Bien entendu, vous vous en doutez, on parle aussi beaucoup de cuisine, de l'art d'accompagner les plats ou de les réaliser...mais ce n'est pas le sujet principal car on parle surtout d'amour, de partage, de quête de soi, de relation mère-fille et d'une certaine philosophie de vie, à la japonaise.
D'ailleurs, le récit est assez lent sans grand rebondissement. L'auteur prend tout son temps pour nous laisser pénétrer dans l'ambiance et nous donner envie de nous installer nous-aussi pour un soir ou davantage, à la table de cette jeune femme, amoureuse de la cuisine et de la vie.

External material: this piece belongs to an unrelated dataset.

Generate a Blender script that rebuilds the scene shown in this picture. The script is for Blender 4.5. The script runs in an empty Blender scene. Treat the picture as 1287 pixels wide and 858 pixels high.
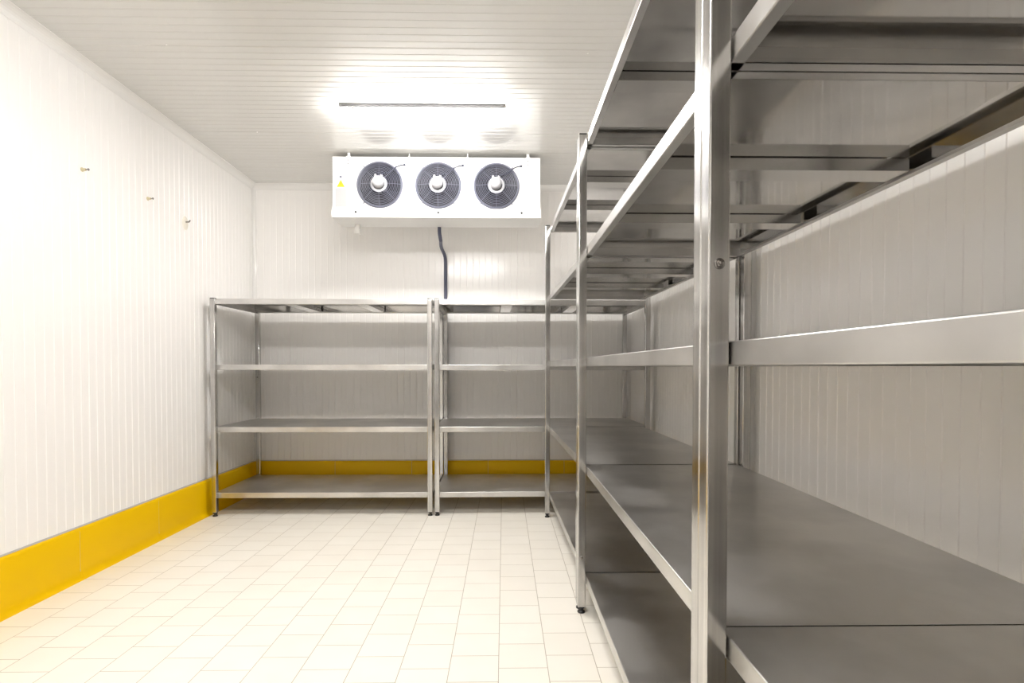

Comme souvent dans la littérature japonaise, de chacun des faits de la vie quotidienne, même d'apparence infime, se dégage une certaine poésie, les mots et les échanges sonnent juste et la sincérité des relations entre les différents personnages nous les rendent particulièrement attachants. Chacun a son importance et trouve sa juste place...même Hermès le cochon apprivoisé.
C'est le premier roman de l'auteur que je lis et c'est pure coïncidence, le premier écrit par l'auteur, un roman que j'aurais du lire depuis longtemps donc, qui nous fait voyager vers d'autres contrées et d'autres coutumes. Je continuerai à découvrir son œuvre avec grand plaisir, d'autres titres m'attendent à la médiathèque.
Comprendre les sentiments d'autrui n'allège en rien la souffrance de la solitude.
Il y a ce qui a disparu pour toujours.
Mais qui, néanmoins, demeure éternellement.
Et puis il y a aussi, si on cherche avec ténacité, tout ce qu'on peut conquérir, toutes ces choses qui nous attendent.